The core macros are found in hiphip.array. They accept the arguments of their "primed" counterparts (e.g. amap), in addition to type info needed set up the code. All bindings are parsed using parse-bindings in hiphip.core, which returns a map of the necessary value bindings and vars.

Most of our implementation code is contained in type_impl.clj. The type namespaces (e.g. hiphip.double) contain all of the necessary type info, and load type_impl.clj, which then extracts the necessary type info and "primes" the API provided by hiphip.array.

A benchmarking suite (see the README) is provided to make sure performance demands are met. If not, the tests fail. This is implemented using a technique similar to the one in the type namespaces. The functions are tested against Java equivalents and results are given in relative speeds.
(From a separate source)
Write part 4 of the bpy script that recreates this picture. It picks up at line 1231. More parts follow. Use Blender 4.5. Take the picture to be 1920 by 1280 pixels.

Ideally most of our code should be within ~1.2 of Java. (This is unfortunately not always the case).

Extending hiphip

You should start with the macros provided in hiphip.array and build from there. Provide the necessary type information to set up your functions and macros. If you need your code to be shared between different implementations, feel free to copy our approach by loading a type_impl.clj in a type namespace.

Contributing to hiphip

All contributors should run lein test :bench and lein test :fast before submitting their pull requests. Performance regressions are not acceptable at this point in time.

Implementations for new arrays should use the API provided by hiphip.array unless unfeasible. New implementations should also be added to the benchmark suit (with initial relative slowness) to track their relative performance over time.

Common caveats during development

  • Setting *unchecked-math* to true might either improve and worsen performance, but never reliably so. This is normal, or rather, we don't really know what is going on.

  • Beware of overflow when writing your tests. For large arrays, some types just can't handle the heat (or rather, large numbers).

  • Make sure you have :jvm-opts ^:replace [] in your project.clj. Otherwise benchmarks might seem to be regressing a lot.